Forum entreprendre dans la culture, Les SUBS Lyon, 2023. Crédit : Laurie Diaz
6- j’aime transmettre mon métier
J’ai toujours eu plaisir à accueillir des stagiaires quand j’étais salariée, à partager ma passion et à ouvrir le champ des possibles à des jeunes qui n’auraient peut-être pas imaginé la voie artistique comme un métier. J’ai conscience que cela fait écho à mon propre parcours de transfuge de classe. C’est pour les mêmes raisons que je suis engagée bénévolement depuis 2020 avec l’association Rêv’elles, qui accompagne les jeunes femmes des quartiers populaires dans leur épanouissement personnel et professionnel. Depuis 2 ans j’interviens auprès des étudiant‧e‧s de 3ème année d’ICART Lyon et j’adore échanger avec cette génération qui porte un espoir de renouveau. Ensemble on questionne, à travers l’écosystème du spectacle vivant, ce que signifie l’émergence pour ce secteur et on tente de se forger un esprit critique sur les logiques de domination et de « normalisation » culturelle. A la rentrée je multiplie mes heures par 5 pour accompagner les élèves de 5ème année dans la méthodologie de projet et l’organisation d’un évènement artistique. Je commence également à projeter de m’associer la saison prochaine à un‧e stagiaire (dans un premier temps) afin de développer mon activité en démarchant de nouveaux clients dans le secteur évènementiel (par exemple) et en renforçant ma stratégie de communication
7- …j’ai encore beaucoup de projets en tête
Je sors de ma première séance de bilan de compétences et je sens que sommeillent en moi encore une multitude d’idées à réaliser et beaucoup de personnes avec qui j’adorerais collaborer.

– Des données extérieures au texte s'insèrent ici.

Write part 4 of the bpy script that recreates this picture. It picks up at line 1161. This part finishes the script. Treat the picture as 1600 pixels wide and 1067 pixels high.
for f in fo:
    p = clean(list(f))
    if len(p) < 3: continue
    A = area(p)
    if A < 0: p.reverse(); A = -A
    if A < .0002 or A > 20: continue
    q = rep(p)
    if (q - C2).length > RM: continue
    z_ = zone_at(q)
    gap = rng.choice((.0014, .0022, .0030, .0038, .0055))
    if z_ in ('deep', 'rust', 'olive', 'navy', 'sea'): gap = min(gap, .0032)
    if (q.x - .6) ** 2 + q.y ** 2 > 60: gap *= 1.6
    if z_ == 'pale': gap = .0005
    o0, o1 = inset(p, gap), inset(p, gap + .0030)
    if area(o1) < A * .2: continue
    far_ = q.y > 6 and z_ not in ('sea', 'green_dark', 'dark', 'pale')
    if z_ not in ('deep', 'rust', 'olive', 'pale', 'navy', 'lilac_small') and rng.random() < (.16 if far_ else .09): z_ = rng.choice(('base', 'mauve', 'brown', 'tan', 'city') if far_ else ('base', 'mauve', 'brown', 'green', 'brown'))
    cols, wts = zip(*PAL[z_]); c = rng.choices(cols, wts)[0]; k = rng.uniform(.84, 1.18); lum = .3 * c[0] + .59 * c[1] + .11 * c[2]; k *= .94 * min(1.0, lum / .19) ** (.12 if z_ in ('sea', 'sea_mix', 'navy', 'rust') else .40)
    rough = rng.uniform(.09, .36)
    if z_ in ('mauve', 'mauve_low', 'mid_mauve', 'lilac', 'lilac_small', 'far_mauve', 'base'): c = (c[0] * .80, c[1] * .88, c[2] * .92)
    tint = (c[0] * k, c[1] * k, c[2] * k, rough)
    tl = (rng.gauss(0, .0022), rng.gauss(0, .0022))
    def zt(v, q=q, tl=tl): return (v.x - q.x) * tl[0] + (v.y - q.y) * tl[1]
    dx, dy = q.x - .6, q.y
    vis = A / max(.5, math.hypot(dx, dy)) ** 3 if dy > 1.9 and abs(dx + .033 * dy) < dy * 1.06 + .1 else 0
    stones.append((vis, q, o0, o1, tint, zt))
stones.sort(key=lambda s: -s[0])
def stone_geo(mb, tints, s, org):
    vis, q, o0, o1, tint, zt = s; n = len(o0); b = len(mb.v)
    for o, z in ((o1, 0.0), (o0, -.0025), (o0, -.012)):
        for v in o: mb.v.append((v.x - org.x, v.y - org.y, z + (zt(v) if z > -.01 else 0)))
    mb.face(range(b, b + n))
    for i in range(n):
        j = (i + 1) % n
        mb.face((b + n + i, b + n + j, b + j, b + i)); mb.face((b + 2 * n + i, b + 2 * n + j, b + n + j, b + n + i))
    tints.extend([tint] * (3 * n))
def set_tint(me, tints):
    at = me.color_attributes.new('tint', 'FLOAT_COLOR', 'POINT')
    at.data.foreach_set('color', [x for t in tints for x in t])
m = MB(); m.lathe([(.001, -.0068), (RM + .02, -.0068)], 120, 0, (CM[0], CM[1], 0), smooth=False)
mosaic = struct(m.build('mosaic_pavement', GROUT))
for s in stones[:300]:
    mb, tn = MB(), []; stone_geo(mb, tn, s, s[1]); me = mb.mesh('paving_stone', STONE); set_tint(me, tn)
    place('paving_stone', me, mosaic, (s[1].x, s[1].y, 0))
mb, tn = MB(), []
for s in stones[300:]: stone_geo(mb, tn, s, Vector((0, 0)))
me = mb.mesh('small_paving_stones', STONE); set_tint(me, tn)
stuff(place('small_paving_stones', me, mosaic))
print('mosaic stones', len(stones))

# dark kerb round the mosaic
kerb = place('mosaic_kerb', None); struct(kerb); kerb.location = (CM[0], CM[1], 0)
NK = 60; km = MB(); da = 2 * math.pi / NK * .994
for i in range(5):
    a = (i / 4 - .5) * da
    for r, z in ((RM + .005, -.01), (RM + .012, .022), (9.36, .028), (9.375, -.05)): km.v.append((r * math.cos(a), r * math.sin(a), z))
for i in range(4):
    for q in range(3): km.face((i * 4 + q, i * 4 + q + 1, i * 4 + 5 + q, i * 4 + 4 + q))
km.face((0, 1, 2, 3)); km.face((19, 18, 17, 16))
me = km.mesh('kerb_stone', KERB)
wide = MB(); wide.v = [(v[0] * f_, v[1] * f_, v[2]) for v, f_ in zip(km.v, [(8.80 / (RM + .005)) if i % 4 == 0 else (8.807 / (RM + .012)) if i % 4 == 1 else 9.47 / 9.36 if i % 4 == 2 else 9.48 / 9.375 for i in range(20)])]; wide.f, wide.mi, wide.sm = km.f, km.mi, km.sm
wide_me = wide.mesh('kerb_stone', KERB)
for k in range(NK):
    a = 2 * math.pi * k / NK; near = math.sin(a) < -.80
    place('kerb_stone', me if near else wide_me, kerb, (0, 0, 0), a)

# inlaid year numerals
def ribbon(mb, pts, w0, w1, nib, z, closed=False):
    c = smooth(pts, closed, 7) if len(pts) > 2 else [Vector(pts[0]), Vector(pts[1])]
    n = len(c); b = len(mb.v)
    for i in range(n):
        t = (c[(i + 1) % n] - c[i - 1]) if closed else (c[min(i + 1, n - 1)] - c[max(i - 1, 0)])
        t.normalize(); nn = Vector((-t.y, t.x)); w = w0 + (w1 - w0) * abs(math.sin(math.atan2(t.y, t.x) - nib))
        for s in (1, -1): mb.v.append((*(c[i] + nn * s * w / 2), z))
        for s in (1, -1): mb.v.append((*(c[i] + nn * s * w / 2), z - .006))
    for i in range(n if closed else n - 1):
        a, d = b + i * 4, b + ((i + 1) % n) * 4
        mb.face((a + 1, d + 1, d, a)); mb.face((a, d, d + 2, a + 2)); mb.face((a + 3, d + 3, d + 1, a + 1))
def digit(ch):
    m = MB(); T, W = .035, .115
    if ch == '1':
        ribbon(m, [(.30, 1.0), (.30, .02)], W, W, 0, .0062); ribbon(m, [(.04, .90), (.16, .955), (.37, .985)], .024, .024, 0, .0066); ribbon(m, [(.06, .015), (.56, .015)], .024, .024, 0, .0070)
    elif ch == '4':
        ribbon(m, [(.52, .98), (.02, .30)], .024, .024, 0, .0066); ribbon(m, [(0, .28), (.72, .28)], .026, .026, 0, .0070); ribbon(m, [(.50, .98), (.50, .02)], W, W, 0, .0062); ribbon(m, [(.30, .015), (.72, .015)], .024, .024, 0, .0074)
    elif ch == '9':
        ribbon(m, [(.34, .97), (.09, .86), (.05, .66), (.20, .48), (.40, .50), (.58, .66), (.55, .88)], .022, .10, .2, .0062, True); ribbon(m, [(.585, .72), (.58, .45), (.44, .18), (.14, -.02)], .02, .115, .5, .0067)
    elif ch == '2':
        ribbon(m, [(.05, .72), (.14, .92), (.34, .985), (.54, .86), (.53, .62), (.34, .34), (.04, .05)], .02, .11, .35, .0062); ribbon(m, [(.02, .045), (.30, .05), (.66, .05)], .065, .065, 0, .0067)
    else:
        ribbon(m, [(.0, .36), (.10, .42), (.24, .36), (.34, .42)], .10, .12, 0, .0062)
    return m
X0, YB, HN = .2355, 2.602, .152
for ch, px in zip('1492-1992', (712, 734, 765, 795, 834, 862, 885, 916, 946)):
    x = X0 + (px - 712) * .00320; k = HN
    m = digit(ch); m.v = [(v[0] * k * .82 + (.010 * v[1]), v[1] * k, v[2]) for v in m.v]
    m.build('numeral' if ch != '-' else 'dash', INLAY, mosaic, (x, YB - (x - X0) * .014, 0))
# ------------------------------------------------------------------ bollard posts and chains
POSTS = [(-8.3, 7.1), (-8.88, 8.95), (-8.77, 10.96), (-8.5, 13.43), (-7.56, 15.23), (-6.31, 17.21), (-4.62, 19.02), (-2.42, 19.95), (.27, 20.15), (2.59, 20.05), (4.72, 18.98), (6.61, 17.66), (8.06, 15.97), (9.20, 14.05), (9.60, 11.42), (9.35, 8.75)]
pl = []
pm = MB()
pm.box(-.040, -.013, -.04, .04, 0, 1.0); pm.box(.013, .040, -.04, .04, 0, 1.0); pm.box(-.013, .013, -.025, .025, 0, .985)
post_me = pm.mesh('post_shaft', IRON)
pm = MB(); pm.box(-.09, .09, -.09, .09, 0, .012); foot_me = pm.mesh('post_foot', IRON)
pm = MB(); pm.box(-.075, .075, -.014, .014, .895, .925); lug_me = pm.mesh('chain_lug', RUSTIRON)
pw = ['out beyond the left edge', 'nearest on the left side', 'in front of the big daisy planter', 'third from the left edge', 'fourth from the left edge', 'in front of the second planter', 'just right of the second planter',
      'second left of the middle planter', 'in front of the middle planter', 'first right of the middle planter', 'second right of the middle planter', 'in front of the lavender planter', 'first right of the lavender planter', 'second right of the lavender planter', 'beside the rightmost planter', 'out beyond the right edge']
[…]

Je vous en dirai davantage bientôt 😉
Des liens pour aller plus loin
Podcast j’peux pas j’ai business : le pouvoir de la marque personnelle
Pour qui souhaite vivre de sa passion et découvrir la liberté financière, ce podcast creuse des sujets comme le marketing, l'entrepreneuriat, la prospection, l'état d'esprit, l'organisation et bien plus encore.
Énergie, stratégies, astuces et conseils d'une coach business certifiée sont au rendez-vous.
Mes recommandations de spectacles
Chaque premier mercredi du mois je partage sur mon compte instagram mes envies de spectacles à Lyon, Paris et ailleurs.
Festival de cirque féministe : Les incandescentes
Rares sont aujourd’hui les lieux ou festivals à programmer des spectacles créés par des circassiennes dont l’écriture témoigne d’un engagement féministe. Fortes de ce constat, deux directrices de compagnies, Camille Chatelain (Compagnie L’Indécente) et Laura Terrancle (La Femme Canon Compagnie), rejointes par l’administratrice de production Camille Fukas, ont pris l’initiative d’offrir une visibilité à de tels projets. Ainsi est né le festival Les Incandescentes, qui revendique une ligne artistique résolument politique.